Written request:
Reproduce exactly the lines from the one containing "The Blender Python" through the one containing "tag(pl, 'twisted black", both included, and nothing else.

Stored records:
= = = = = = =
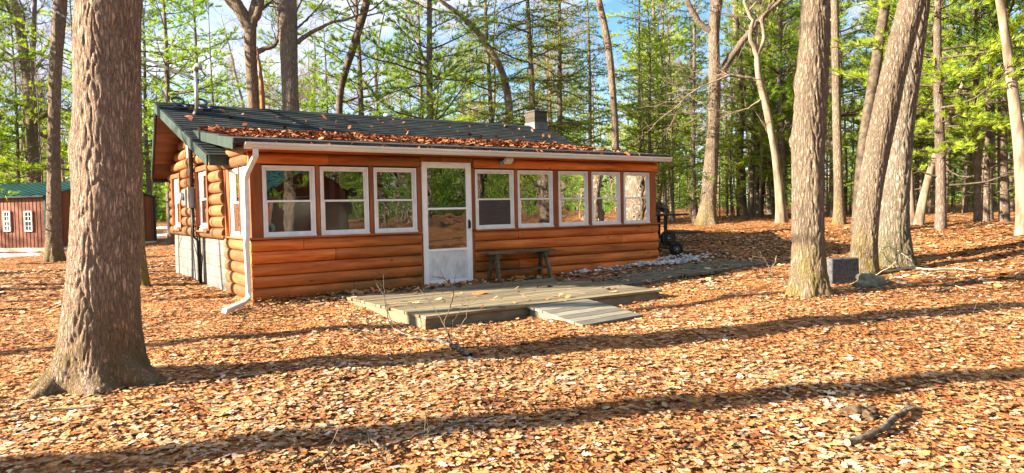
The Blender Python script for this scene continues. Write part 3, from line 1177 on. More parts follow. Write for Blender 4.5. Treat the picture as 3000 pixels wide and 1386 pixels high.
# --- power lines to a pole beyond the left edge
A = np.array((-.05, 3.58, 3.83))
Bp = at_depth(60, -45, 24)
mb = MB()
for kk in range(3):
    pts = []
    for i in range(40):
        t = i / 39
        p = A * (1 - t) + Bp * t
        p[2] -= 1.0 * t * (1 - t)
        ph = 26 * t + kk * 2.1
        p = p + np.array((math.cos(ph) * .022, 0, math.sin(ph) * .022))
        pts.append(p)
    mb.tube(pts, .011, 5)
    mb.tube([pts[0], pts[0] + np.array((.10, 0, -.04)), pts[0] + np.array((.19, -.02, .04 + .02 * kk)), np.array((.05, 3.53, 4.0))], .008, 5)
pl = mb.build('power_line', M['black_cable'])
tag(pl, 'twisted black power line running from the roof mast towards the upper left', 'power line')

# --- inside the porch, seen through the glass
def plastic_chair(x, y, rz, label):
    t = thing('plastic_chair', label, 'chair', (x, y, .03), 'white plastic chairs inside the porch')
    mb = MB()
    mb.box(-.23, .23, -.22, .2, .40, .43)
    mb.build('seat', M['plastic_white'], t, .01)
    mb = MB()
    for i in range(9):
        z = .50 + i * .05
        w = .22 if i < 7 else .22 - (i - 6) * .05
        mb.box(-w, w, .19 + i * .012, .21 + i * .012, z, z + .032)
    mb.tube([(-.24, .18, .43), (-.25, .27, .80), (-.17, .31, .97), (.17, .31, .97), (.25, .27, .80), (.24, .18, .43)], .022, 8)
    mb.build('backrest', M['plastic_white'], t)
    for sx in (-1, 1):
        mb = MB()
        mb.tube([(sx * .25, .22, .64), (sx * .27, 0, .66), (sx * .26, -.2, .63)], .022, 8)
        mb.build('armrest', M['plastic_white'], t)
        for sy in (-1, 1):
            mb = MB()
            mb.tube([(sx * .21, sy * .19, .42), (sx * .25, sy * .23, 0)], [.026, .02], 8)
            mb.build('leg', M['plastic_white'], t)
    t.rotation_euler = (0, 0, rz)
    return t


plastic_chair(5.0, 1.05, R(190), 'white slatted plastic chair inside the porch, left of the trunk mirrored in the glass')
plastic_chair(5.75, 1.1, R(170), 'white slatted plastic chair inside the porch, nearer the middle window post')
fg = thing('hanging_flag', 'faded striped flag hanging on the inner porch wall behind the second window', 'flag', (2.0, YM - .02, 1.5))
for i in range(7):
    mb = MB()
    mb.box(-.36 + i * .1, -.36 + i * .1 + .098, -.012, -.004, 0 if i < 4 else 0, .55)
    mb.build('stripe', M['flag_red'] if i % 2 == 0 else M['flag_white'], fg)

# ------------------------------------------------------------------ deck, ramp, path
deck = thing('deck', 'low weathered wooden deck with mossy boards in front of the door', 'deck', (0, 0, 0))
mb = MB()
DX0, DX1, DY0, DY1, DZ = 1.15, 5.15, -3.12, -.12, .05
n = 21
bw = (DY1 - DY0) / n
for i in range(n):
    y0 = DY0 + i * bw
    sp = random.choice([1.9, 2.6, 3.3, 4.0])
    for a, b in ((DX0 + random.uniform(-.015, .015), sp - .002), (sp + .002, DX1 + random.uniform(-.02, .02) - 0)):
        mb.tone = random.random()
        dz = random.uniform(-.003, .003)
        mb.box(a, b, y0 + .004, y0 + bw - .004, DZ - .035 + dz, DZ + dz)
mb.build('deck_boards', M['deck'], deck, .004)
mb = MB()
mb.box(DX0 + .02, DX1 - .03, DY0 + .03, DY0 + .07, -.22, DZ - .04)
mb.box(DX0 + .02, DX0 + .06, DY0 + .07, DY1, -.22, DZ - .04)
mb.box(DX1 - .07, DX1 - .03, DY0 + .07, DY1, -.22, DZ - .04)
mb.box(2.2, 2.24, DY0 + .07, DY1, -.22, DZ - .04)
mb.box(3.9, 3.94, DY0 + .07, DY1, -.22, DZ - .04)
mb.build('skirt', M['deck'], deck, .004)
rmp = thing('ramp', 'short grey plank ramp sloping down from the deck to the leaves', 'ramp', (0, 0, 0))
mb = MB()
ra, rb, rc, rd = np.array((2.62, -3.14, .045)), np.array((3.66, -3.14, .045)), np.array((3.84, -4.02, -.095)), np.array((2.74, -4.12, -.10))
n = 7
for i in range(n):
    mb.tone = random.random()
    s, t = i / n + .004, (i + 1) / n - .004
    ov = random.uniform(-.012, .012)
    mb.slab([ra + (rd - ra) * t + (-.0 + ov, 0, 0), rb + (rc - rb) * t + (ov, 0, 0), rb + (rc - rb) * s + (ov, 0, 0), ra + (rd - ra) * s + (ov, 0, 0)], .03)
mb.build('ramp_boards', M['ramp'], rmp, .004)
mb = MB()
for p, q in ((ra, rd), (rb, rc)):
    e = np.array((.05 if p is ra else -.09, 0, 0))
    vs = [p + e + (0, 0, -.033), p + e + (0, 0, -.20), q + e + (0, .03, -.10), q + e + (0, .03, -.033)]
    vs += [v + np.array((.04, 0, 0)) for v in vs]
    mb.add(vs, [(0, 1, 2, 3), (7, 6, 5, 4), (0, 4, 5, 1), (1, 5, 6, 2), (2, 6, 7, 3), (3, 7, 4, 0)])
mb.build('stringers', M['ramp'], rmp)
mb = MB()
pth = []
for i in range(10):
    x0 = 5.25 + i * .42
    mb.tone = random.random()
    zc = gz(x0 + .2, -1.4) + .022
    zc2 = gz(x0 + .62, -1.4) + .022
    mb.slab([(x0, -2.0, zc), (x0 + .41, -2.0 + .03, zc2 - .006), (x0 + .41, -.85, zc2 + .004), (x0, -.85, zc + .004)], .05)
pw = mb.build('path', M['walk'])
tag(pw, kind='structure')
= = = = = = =
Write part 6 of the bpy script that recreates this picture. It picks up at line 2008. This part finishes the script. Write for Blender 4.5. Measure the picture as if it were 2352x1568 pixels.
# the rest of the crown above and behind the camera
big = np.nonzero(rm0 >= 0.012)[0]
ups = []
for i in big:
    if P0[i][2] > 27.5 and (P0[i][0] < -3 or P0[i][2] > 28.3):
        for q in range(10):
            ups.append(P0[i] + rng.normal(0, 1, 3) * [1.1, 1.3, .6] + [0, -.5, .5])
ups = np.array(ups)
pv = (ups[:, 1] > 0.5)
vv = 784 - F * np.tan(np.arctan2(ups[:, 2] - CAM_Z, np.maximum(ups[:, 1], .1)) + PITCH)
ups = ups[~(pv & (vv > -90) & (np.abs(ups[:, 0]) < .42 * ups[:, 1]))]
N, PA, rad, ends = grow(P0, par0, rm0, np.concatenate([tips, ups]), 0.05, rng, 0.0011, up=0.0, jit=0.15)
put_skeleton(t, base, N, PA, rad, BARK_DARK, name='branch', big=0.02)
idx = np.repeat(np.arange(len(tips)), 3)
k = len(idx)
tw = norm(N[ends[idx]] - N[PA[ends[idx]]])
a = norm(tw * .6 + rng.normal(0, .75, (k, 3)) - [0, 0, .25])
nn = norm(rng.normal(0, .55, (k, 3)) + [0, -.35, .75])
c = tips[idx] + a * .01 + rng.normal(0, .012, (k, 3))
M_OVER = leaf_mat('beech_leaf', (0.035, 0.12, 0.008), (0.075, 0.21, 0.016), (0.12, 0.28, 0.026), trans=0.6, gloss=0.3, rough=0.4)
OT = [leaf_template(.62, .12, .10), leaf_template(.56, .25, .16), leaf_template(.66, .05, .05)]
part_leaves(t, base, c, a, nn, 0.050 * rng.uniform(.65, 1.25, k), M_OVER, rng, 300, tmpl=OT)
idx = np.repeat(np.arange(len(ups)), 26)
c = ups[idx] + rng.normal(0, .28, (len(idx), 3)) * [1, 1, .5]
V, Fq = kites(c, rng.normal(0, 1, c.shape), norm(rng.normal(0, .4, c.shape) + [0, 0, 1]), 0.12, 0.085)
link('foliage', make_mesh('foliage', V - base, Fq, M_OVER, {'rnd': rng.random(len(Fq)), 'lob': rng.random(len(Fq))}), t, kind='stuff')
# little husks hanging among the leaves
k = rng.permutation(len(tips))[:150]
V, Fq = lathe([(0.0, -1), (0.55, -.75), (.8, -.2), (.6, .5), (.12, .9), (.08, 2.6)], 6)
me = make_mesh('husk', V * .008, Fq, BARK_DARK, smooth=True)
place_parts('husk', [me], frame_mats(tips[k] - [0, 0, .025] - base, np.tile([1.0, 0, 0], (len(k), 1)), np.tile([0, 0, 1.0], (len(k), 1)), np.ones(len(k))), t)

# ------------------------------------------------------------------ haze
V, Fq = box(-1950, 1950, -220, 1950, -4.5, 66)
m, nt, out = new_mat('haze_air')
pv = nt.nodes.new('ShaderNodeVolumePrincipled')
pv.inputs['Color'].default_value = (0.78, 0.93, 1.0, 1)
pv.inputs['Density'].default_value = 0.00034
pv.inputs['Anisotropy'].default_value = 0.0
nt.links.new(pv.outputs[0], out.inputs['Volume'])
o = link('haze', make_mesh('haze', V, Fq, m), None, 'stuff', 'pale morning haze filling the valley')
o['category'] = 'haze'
= = = = = = =
Exercise answer:
The Blender Python script for this scene continues. Write part 3, from line 1177 on. More parts follow. Write for Blender 4.5. Treat the picture as 3000 pixels wide and 1386 pixels high.
# --- power lines to a pole beyond the left edge
A = np.array((-.05, 3.58, 3.83))
Bp = at_depth(60, -45, 24)
mb = MB()
for kk in range(3):
    pts = []
    for i in range(40):
        t = i / 39
        p = A * (1 - t) + Bp * t
        p[2] -= 1.0 * t * (1 - t)
        ph = 26 * t + kk * 2.1
        p = p + np.array((math.cos(ph) * .022, 0, math.sin(ph) * .022))
        pts.append(p)
    mb.tube(pts, .011, 5)
    mb.tube([pts[0], pts[0] + np.array((.10, 0, -.04)), pts[0] + np.array((.19, -.02, .04 + .02 * kk)), np.array((.05, 3.53, 4.0))], .008, 5)
pl = mb.build('power_line', M['black_cable'])
tag(pl, 'twisted black power line running from the roof mast towards the upper left', 'power line')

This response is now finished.